GIVEN TASK: Return every line of the material exactly.
## BEGIN INFORMATION SHOWN
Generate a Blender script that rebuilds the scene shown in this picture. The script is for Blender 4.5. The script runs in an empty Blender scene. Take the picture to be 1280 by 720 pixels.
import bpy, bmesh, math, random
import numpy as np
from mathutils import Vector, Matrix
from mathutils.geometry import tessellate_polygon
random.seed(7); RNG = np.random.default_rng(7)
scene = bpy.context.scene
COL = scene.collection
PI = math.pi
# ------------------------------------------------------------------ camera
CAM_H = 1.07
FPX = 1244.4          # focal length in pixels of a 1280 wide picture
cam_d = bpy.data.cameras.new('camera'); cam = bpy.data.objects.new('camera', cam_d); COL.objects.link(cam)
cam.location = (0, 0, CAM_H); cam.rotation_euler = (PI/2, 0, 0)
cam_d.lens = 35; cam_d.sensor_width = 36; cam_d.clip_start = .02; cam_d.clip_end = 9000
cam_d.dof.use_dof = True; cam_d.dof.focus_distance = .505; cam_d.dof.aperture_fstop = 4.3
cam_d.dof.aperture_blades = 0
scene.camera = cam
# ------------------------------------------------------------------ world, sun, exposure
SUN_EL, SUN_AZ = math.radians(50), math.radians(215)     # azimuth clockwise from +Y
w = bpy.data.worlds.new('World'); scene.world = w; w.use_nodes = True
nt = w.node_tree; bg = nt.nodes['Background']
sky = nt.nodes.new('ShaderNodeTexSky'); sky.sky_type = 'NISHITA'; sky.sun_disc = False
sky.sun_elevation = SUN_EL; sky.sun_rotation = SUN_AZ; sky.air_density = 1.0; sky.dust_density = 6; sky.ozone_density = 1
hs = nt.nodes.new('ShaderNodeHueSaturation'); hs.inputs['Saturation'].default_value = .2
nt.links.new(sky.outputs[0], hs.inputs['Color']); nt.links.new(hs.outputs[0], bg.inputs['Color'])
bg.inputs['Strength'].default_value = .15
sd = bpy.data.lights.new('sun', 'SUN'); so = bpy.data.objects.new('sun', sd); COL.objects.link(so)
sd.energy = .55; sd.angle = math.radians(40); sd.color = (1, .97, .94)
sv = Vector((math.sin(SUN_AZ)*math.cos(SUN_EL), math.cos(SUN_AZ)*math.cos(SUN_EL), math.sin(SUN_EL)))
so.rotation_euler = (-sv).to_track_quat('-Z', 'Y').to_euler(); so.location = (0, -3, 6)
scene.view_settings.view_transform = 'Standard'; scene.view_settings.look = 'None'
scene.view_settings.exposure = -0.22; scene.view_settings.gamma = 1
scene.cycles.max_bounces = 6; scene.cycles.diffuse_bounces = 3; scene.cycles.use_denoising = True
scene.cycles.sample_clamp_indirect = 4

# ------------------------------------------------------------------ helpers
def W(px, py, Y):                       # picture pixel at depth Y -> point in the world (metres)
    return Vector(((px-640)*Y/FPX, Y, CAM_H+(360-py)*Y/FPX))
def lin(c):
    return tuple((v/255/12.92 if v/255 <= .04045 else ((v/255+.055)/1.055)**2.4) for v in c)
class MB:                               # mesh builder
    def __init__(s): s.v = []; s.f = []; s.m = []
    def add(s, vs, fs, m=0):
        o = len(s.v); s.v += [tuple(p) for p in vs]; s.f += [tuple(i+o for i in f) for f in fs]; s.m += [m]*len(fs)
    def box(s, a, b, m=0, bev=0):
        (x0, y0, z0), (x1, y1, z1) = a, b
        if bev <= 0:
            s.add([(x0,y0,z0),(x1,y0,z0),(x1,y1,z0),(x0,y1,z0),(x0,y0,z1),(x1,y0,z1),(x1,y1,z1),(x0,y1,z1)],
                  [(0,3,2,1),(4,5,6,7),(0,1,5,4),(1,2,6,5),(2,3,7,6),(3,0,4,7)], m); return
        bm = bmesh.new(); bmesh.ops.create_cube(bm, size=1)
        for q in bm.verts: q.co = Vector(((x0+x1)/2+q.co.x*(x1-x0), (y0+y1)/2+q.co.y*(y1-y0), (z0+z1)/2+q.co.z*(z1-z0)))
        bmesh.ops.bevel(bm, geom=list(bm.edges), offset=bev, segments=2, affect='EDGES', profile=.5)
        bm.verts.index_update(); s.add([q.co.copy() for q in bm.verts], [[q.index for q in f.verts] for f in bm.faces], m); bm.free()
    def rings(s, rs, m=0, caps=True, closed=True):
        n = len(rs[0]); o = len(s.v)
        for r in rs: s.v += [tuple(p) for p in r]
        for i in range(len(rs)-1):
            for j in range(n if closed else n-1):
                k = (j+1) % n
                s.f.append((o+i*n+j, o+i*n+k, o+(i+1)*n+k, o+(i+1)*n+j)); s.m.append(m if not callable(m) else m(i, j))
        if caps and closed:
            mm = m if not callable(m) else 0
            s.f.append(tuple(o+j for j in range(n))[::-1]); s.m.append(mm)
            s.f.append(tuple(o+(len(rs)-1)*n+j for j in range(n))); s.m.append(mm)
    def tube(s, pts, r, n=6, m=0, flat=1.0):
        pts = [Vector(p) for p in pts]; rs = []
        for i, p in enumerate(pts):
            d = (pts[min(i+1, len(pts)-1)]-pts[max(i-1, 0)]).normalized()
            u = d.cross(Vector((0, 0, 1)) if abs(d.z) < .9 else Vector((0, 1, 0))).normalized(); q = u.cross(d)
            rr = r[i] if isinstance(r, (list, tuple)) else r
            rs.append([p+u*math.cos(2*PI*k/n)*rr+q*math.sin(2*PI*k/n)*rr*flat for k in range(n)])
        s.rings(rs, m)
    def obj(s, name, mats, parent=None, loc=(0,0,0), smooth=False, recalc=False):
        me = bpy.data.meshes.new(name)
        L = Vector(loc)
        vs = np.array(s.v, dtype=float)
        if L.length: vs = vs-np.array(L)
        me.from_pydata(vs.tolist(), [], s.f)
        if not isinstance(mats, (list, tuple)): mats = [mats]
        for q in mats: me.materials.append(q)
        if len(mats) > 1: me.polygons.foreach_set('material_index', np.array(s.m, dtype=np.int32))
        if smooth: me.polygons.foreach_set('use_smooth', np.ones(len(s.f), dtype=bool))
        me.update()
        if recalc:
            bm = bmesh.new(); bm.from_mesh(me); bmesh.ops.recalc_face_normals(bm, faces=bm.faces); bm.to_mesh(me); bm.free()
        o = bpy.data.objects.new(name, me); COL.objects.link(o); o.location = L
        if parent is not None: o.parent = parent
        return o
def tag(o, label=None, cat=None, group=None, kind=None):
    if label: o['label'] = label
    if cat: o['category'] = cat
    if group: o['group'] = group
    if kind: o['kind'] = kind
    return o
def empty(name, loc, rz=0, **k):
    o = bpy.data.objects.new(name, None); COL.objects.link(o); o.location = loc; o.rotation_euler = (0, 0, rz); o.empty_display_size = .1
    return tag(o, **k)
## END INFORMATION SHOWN
SOLUTION:
Generate a Blender script that rebuilds the scene shown in this picture. The script is for Blender 4.5. The script runs in an empty Blender scene. Take the picture to be 1280 by 720 pixels.
import bpy, bmesh, math, random
import numpy as np
from mathutils import Vector, Matrix
from mathutils.geometry import tessellate_polygon
random.seed(7); RNG = np.random.default_rng(7)
scene = bpy.context.scene
COL = scene.collection
PI = math.pi
# ------------------------------------------------------------------ camera
CAM_H = 1.07
FPX = 1244.4          # focal length in pixels of a 1280 wide picture
cam_d = bpy.data.cameras.new('camera'); cam = bpy.data.objects.new('camera', cam_d); COL.objects.link(cam)
cam.location = (0, 0, CAM_H); cam.rotation_euler = (PI/2, 0, 0)
cam_d.lens = 35; cam_d.sensor_width = 36; cam_d.clip_start = .02; cam_d.clip_end = 9000
cam_d.dof.use_dof = True; cam_d.dof.focus_distance = .505; cam_d.dof.aperture_fstop = 4.3
cam_d.dof.aperture_blades = 0
scene.camera = cam
# ------------------------------------------------------------------ world, sun, exposure
SUN_EL, SUN_AZ = math.radians(50), math.radians(215)     # azimuth clockwise from +Y
w = bpy.data.worlds.new('World'); scene.world = w; w.use_nodes = True
nt = w.node_tree; bg = nt.nodes['Background']
sky = nt.nodes.new('ShaderNodeTexSky'); sky.sky_type = 'NISHITA'; sky.sun_disc = False
sky.sun_elevation = SUN_EL; sky.sun_rotation = SUN_AZ; sky.air_density = 1.0; sky.dust_density = 6; sky.ozone_density = 1
hs = nt.nodes.new('ShaderNodeHueSaturation'); hs.inputs['Saturation'].default_value = .2
nt.links.new(sky.outputs[0], hs.inputs['Color']); nt.links.new(hs.outputs[0], bg.inputs['Color'])
bg.inputs['Strength'].default_value = .15
sd = bpy.data.lights.new('sun', 'SUN'); so = bpy.data.objects.new('sun', sd); COL.objects.link(so)
sd.energy = .55; sd.angle = math.radians(40); sd.color = (1, .97, .94)
sv = Vector((math.sin(SUN_AZ)*math.cos(SUN_EL), math.cos(SUN_AZ)*math.cos(SUN_EL), math.sin(SUN_EL)))
so.rotation_euler = (-sv).to_track_quat('-Z', 'Y').to_euler(); so.location = (0, -3, 6)
scene.view_settings.view_transform = 'Standard'; scene.view_settings.look = 'None'
scene.view_settings.exposure = -0.22; scene.view_settings.gamma = 1
scene.cycles.max_bounces = 6; scene.cycles.diffuse_bounces = 3; scene.cycles.use_denoising = True
scene.cycles.sample_clamp_indirect = 4

# ------------------------------------------------------------------ helpers
def W(px, py, Y):                       # picture pixel at depth Y -> point in the world (metres)
    return Vector(((px-640)*Y/FPX, Y, CAM_H+(360-py)*Y/FPX))
def lin(c):
    return tuple((v/255/12.92 if v/255 <= .04045 else ((v/255+.055)/1.055)**2.4) for v in c)
class MB:                               # mesh builder
    def __init__(s): s.v = []; s.f = []; s.m = []
    def add(s, vs, fs, m=0):
        o = len(s.v); s.v += [tuple(p) for p in vs]; s.f += [tuple(i+o for i in f) for f in fs]; s.m += [m]*len(fs)
    def box(s, a, b, m=0, bev=0):
        (x0, y0, z0), (x1, y1, z1) = a, b
        if bev <= 0:
            s.add([(x0,y0,z0),(x1,y0,z0),(x1,y1,z0),(x0,y1,z0),(x0,y0,z1),(x1,y0,z1),(x1,y1,z1),(x0,y1,z1)],
                  [(0,3,2,1),(4,5,6,7),(0,1,5,4),(1,2,6,5),(2,3,7,6),(3,0,4,7)], m); return
        bm = bmesh.new(); bmesh.ops.create_cube(bm, size=1)
        for q in bm.verts: q.co = Vector(((x0+x1)/2+q.co.x*(x1-x0), (y0+y1)/2+q.co.y*(y1-y0), (z0+z1)/2+q.co.z*(z1-z0)))
        bmesh.ops.bevel(bm, geom=list(bm.edges), offset=bev, segments=2, affect='EDGES', profile=.5)
        bm.verts.index_update(); s.add([q.co.copy() for q in bm.verts], [[q.index for q in f.verts] for f in bm.faces], m); bm.free()
    def rings(s, rs, m=0, caps=True, closed=True):
        n = len(rs[0]); o = len(s.v)
        for r in rs: s.v += [tuple(p) for p in r]
        for i in range(len(rs)-1):
            for j in range(n if closed else n-1):
                k = (j+1) % n
                s.f.append((o+i*n+j, o+i*n+k, o+(i+1)*n+k, o+(i+1)*n+j)); s.m.append(m if not callable(m) else m(i, j))
        if caps and closed:
            mm = m if not callable(m) else 0
            s.f.append(tuple(o+j for j in range(n))[::-1]); s.m.append(mm)
            s.f.append(tuple(o+(len(rs)-1)*n+j for j in range(n))); s.m.append(mm)
    def tube(s, pts, r, n=6, m=0, flat=1.0):
        pts = [Vector(p) for p in pts]; rs = []
        for i, p in enumerate(pts):
            d = (pts[min(i+1, len(pts)-1)]-pts[max(i-1, 0)]).normalized()
            u = d.cross(Vector((0, 0, 1)) if abs(d.z) < .9 else Vector((0, 1, 0))).normalized(); q = u.cross(d)
            rr = r[i] if isinstance(r, (list, tuple)) else r
            rs.append([p+u*math.cos(2*PI*k/n)*rr+q*math.sin(2*PI*k/n)*rr*flat for k in range(n)])
        s.rings(rs, m)
    def obj(s, name, mats, parent=None, loc=(0,0,0), smooth=False, recalc=False):
        me = bpy.data.meshes.new(name)
        L = Vector(loc)
        vs = np.array(s.v, dtype=float)
        if L.length: vs = vs-np.array(L)
        me.from_pydata(vs.tolist(), [], s.f)
        if not isinstance(mats, (list, tuple)): mats = [mats]
        for q in mats: me.materials.append(q)
        if len(mats) > 1: me.polygons.foreach_set('material_index', np.array(s.m, dtype=np.int32))
        if smooth: me.polygons.foreach_set('use_smooth', np.ones(len(s.f), dtype=bool))
        me.update()
        if recalc:
            bm = bmesh.new(); bm.from_mesh(me); bmesh.ops.recalc_face_normals(bm, faces=bm.faces); bm.to_mesh(me); bm.free()
        o = bpy.data.objects.new(name, me); COL.objects.link(o); o.location = L
        if parent is not None: o.parent = parent
        return o
def tag(o, label=None, cat=None, group=None, kind=None):
    if label: o['label'] = label
    if cat: o['category'] = cat
    if group: o['group'] = group
    if kind: o['kind'] = kind
    return o
def empty(name, loc, rz=0, **k):
    o = bpy.data.objects.new(name, None); COL.objects.link(o); o.location = loc; o.rotation_euler = (0, 0, rz); o.empty_display_size = .1
    return tag(o, **k)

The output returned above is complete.